Il 17 novembre 1869, 156 anni fa, veniva inaugurato il Canale di Suez. Realizzato dal francese Ferdinand de Lesseps, ricalcando il progetto dell’italiano Luigi Negrelli, a sua volta ispirato da un progetto della Serenissima Repubblica di Venezia, univa il Mediterraneo al Mar Rosso, e da lì apriva la strada verso l’Asia. Nella immaginazione popolare doveva servire ad avvicinare le persone, creare prosperità, e pacificare una regione da sempre scossa da violenze e fragili alleanze.
Oggi, siamo ancora qui a disquisire sulle ragioni delle tensioni, dell’andamento di guerre e alleanze improbabili. Negli ultimi mesi, l’attenzione si è fissata sul conflitto Israele-Palestina. Dopo la firma della tregua, pochi si accorgono di come il conflitto sia ben lontano dall’essere concluso. Israele sembra uscirne vittorioso, ma dovrà fare i conti con l’astio, se non odio, che dura da generazioni. Questo sia da parte palestinese – migliaia di morti innocenti – che da quella israeliana – migliaia di cittadini che non concordano con la politica del governo e che vorrebbero vivere in pace, senza la continua paura di attentati.
Non da meno sono i palestinesi. Non tutti sanno che l’esercito israeliano si è avvalso del sostegno e dell’intelligence di gruppi palestinesi nemici di Hamas. Dalla firma della tregue, Hamas ha iniziato una politica di eradicazione di questi clan. Lo ha fatto con esecuzioni pubbliche dei “traditori”, e continua con una caccia casa per casa, specialmente nell’area di Khan Yunis e tra i sostenitori del Jeshi al Islam, gruppo fondamentalista avversario di Hamas. Le divisioni interne ai palestinesi non sembrano favorire la pace.
E che dire dell’Iran. Israele ha distrutto le sue installazioni militari importanti. Soprattutto ha disintegrato le improbabili alleanze tessute da Teheran. L’Iran sosteneva Hamas e ha perso. Israele è riuscito pure a dare un colpo di grazia agli Huti dello Yemen, riforniti di armi da Teheran. L’Iran ne esce ridimensionato nella sua pretesa di gestire la politica islamica nell’area del Golfo.
Questo ruolo passerà a chi? Spunta la Turchia, che ormai controlla buona parte della Siria e aspira a ricostituire l’impero ottomano, almeno come area di influenza politica.

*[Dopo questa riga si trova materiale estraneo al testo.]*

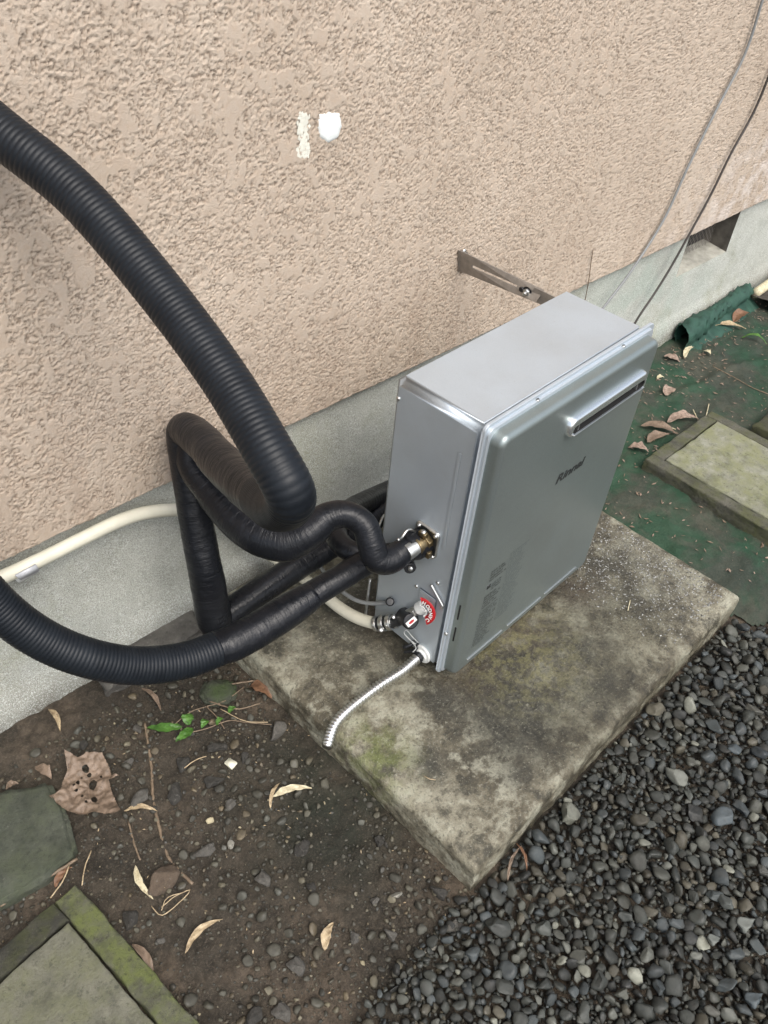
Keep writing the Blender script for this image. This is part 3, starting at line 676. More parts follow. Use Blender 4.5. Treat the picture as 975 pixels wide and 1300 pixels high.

Non è da meno l’Egitto del generale Abdel Fattah al-Sisi. L’Egitto vanta un interesse storico sulla striscia di Gaza. Non ha sostenuto Hamas, una spina sul fianco per l’Egitto che la considera una germoglio bacato dei Fratelli Musulmani, gruppo islamico inviso ai militari egiziani. L’Egitto ha però avuto un ruolo chiave per raggiungere il cessate il fuoco con Israele, e continua ad avere un ruolo importante in seno alla Lega araba, presieduta dall’ambasciatore egiziano Ahmed Aboul Gheit.
Si fanno sentire anche l’Arabia Saudita e gli emirati del Golfo. Queste due forze già si stanno misurando in Sudan, con una guerra per procura per il controllo degli ingenti depositi minerari di quel paese. Uno scontro per il controllo politico del Medio Oriente deve essere considerato molto probabile.
L’unica profezia che possiamo fare è che la pace non scenderà presto in questa regione.